To handle these properly, you’ll need a process for:
- confirming identity
- scoping what data you hold (including email threads and messaging platforms)
- reviewing data for third-party privacy issues
- responding within the required timeframe
It’s also important to understand that you may not be able to disclose everything, every time - there are limits and exemptions. If you’re dealing with a request, it’s helpful to know what you can withhold in a subject access request so you don’t accidentally breach someone else’s privacy or hand over privileged materials.
What About Sharing Employee Info Internally Or Externally?
Small businesses often share employee information informally - for example, a manager forwards an email about sickness to someone covering the shift, or a team lead shares performance concerns in a group chat.
The key is to share on a need-to-know basis, and avoid broadcasting sensitive details widely.
Externally, common sharing includes accountants, payroll providers, pension providers, and benefits platforms.

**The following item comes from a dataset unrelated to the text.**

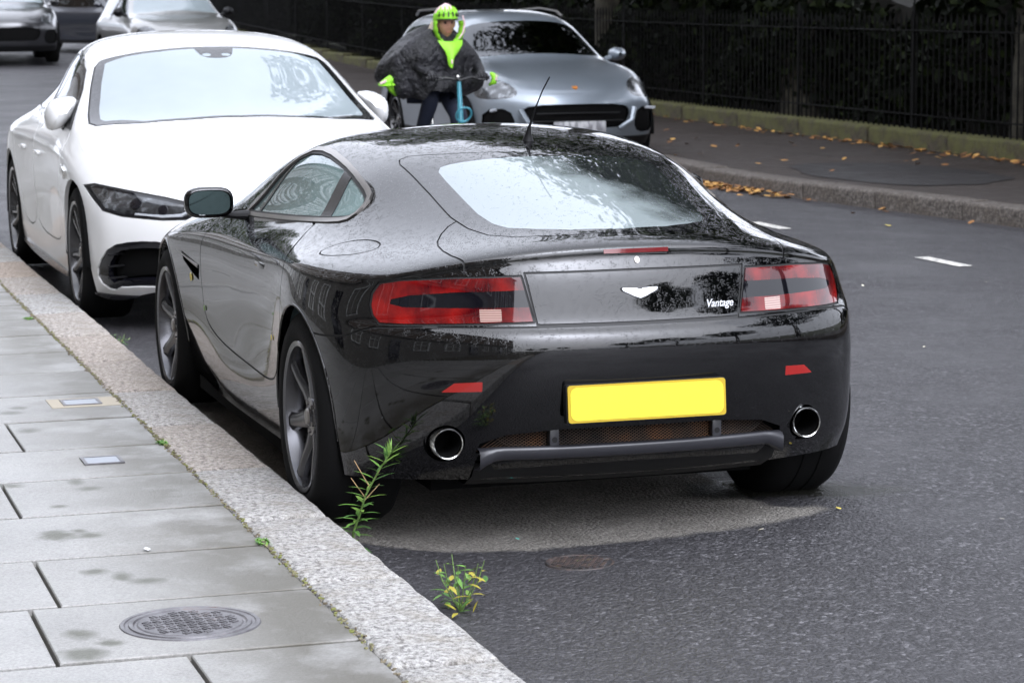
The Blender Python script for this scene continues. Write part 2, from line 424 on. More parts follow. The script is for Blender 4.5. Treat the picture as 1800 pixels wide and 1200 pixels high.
xsr = [-60, -30, -10, -5, 0, 4, 8.6, 11.4, 13.4, 15, 18, 20, 22, 24, 26, 28, 30, 32, 34, 36, 38, 40, 42, 45, 50, 60, 75, 90, 140]
# base ground to the horizon
b = MB(); b.grid([[(x, y, -.35+G(x)-.0*x) for y in (-900, -60, -12, 8, 60, 900)] for x in (-900, -60)+tuple(xsr[1:])+(900,)]); M_grass = mat('park_ground', (.03, .035, .015), .95)
_n = NT(M_grass); _n.l(_n.ramp(_n.noise(_n.coord(), 3, 5), [(.3, (.02, .022, .01)), (.7, (.05, .055, .022))]), _n.b.inputs['Base Color']); tag(b.build('ground', M_grass, sm=False), kind='structure')
def RZ(y): return .038-.050*min(1.15, abs(y+2.5)/3.3)**2
_ed = [(-.20, .86), (-.33, .78), (-.47, .67), (-.56, .57), (-.61, .45), (-.645, .33), (-.655, .15), (-.66, 0), (-.65, -.15), (-.635, -.30), (-.615, -.42), (-.575, -.56), (-.52, -.68), (-.46, -.75), (-.40, -.74), (-.40, -.66), (-.34, -.60), (-.2, -.58), (1.0, -.62), (3.4, -.70), (3.5, .92), (1.0, .95)]
_wet = [(.10, -.80), (-.06, -.92), (-.14, -1.02), (-.24, -1.14), (-.31, -1.12), (-.33, -1.0), (-.31, -.84), (-.25, -.76), (-.22, -.62), (-.16, -.45), (-.05, -.40), (.1, -.5)]
xr = sorted(set([x for x in xsr if x < -2 or x > 4]+list(np.arange(-2, 4.01, .025)))); yr = sorted(set([-9, -8, -7, -6, -5, -4, -3, -2.4, -1.9]+[round(v, 3) for v in np.arange(-1.5, .991, .025)]+[.99]))
XX, YY = np.meshgrid(xr, yr, indexing='ij'); ZZ = np.array([[G(x)+RZ(y) for y in yr] for x in xr])
pts_ = np.stack([XX.ravel(), YY.ravel(), ZZ.ravel()], 1)
wob = np.array([[.016*mnoise.noise((x*11, y*11, 1))+.010*mnoise.noise((x*33, y*33, 4)) if -2 < x < 4 and y > -1.6 else 0] for x, y in pts_[:, :2]]).ravel()
dry = np.clip(.5-(sdf(pts_[:, :2], _ed)+wob)/.022, 0, 1); wetv = np.clip(.5-(sdf(pts_[:, :2], _wet)+wob*1.5)/.09, 0, 1)
nx, ny = len(xr), len(yr); me = bpy.data.meshes.new('road')
ii, jj = np.meshgrid(np.arange(nx-1), np.arange(ny-1), indexing='ij'); q = (ii*ny+jj).ravel()
me.from_pydata(pts_.tolist(), [], np.stack([q, q+ny, q+ny+1, q+1], 1).tolist()); me.update()
for nm, arr in (('dry_area', dry), ('wet_area', wetv)):
    at = me.attributes.new(nm, 'FLOAT', 'POINT'); at.data.foreach_set('value', arr.astype(np.float32))
me.materials.append(M_road); me.shade_smooth(); road = link(bpy.data.objects.new('road', me)); tag(road, kind='structure')
N = NT(M_road); bc = N.b.inputs['Base Color'].links[0].from_socket; rc = N.b.inputs['Roughness'].links[0].from_socket; co = N.coord()
ad = N.n('Attribute', attribute_name='dry_area').outputs['Fac']; aw = N.n('Attribute', attribute_name='wet_area').outputs['Fac']
dc_ = N.mix(.6, N.ramp(N.noise(co, 55, 3, .75), [(.38, (.07, .065, .057)), (.5, (.165, .152, .132)), (.64, (.27, .255, .225))]), N.ramp(N.noise(co, 5, 5, .65), [(.3, (.10, .090, .077)), (.65, (.23, .215, .19))]))
N.l(N.mix(aw, N.mix(ad, bc, dc_), (.014, .014, .011)), N.b.inputs['Base Color']); N.l(N.math('SUBTRACT', N.math('ADD', rc, N.math('MULTIPLY', ad, .35), clamp=True), N.math('MULTIPLY', aw, .3), clamp=True), N.b.inputs['Roughness'])
# near kerb: one object per granite stone
M_granite = mat('granite', (.36, .34, .31), .75); N = NT(M_granite); co = N.coord('Generated'); co = N.coord()
inf = N.n('ObjectInfo'); rnd_ = inf.outputs['Random']
c = N.ramp(N.noise(co, 48, 5, .85), [(.38, (.10, .095, .09)), (.47, (.30, .288, .27)), (.58, (.50, .485, .455))])
warm = N.mix(N.math('MULTIPLY', N.math('POWER', rnd_, 2.2), .9), (1, 1.01, 1.02), (1.0, .83, .70)); c = N.mix(1.0, c, warm, 'MULTIPLY')
sx = N.n('SeparateXYZ'); N.l(co, sx.inputs[0])
c = N.mix(N.ramp(N.noise(co, 7, 5, .7), [(.48, g3(0)), (.72, g3(.55))]), c, (.20, .17, .12))
N.l(c, N.b.inputs['Base Color'])
N.bump(N.math('ADD', N.noise(co, 55, 4, .75), N.math('MULTIPLY', N.noise(co, 18, 3), 1.0)), 1.0, .014)
KERB = bpy.data.objects.new('kerb', None); COL.objects.link(KERB); tag(KERB, kind='structure')
def stone_mesh(name, L, Wd, H, bev, seed, m, rough=.004, seg=10):
    rs = random.Random(seed); b = bmesh.new(); bmesh.ops.create_cube(b, size=1, matrix=Matrix.Translation((L/2, 0, -H/2)) @ Matrix.Diagonal((L-.020, Wd, H, 1)))
    es = [e for e in b.edges if max(v.co.z for v in e.verts) > -.001 and min(v.co.z for v in e.verts) > -.001]
    bmesh.ops.bevel(b, geom=es, offset=bev, segments=3, affect='EDGES', profile=.5)
    if seg:
        bmesh.ops.subdivide_edges(b, edges=[e for e in b.edges if abs(e.verts[0].co.x-e.verts[1].co.x) > L*.5], cuts=seg)
        for v in b.verts:
            q = v.co*9+Vector((seed*3.1, 0, 0)); v.co.z += rough*mnoise.noise(q); v.co.y += rough*1.3*mnoise.noise(q+Vector((7, 7, 7)))
    me = bpy.data.meshes.new(name); b.to_mesh(me); b.free(); me.materials.append(m); smooth(me, 40); return me
kx = [-7.6, -6.75, -5.85, -4.95, -4.05, -3.18, -2.275, -1.345, -.465, .40, 1.37, 2.25, 3.15, 4.05]
while kx[-1] < 60: kx.append(kx[-1]+.90)
kmesh = [stone_mesh('kerb_stone', .90, .275, .30, .022, s, M_granite) for s in range(5)]
for k, (a, c_) in enumerate(zip(kx, kx[1:])):
    o = bpy.data.objects.new('kerb_stone', kmesh[k % 5]); o.location = (a, 1.058+random.uniform(-.004, .004), .12+G(a)+random.uniform(-.003, .003)); o.scale = ((c_-a)/.90, 1, 1); link(o, KERB)
# near pavement: slabs laid in courses
M_slab = mat('york_stone_slab', (.33, .34, .335), .5); N = NT(M_slab); co = N.coord()
geo = N.n('NewGeometry'); wp = geo.outputs['Position']; inf = N.n('ObjectInfo'); rn = inf.outputs['Random']
c = N.ramp(N.noise(wp, 2.2, 6, .6), [(.3, (.285, .283, .272)), (.7, (.395, .388, .368))])
c = N.mix(N.math('MULTIPLY', rn, .38), c, (.18, .17, .145))
c = N.mix(N.ramp(N.noise(wp, 130, 3, .7), [(.35, g3(.5)), (.62, g3(0))]), c, (.10, .098, .09))
sx = N.n('SeparateXYZ'); N.l(wp, sx.inputs[0])
kerbside = N.math('MULTIPLY', N.math('SUBTRACT', 1.74, sx.outputs[1], clamp=True), 2.6, clamp=True)
c = N.mix(N.math('MULTIPLY', kerbside, N.ramp(N.noise(wp, 3.4, 5, .65), [(.32, g3(.15)), (.54, g3(.95))])), c, (.095, .088, .068))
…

You should ensure you have appropriate contracts in place, and you understand whether the supplier is acting as a processor and what security standards they maintain.
Key Takeaways
- Employee data protection applies to almost every UK employer, and it includes HR files, payroll data, sickness records, CCTV footage, and digital activity logs.
- Under UK GDPR and the Data Protection Act 2018, you should have a lawful basis for processing employee data and be transparent about how it’s used.
- Be especially careful with special category data like health or biometric information - it requires extra safeguards, and you’ll usually need both an Article 6 lawful basis and an Article 9 condition.
- Practical compliance is about good systems: limit access, secure storage, sensible retention periods, and clear internal policies.
- Workplace monitoring, CCTV, and subject access requests are common flashpoints - having a documented process can save you time and reduce risk.
- If you’re unsure, it’s usually best to get advice early - fixing data practices after a complaint or breach is almost always harder (and more expensive) than setting them up properly from day one.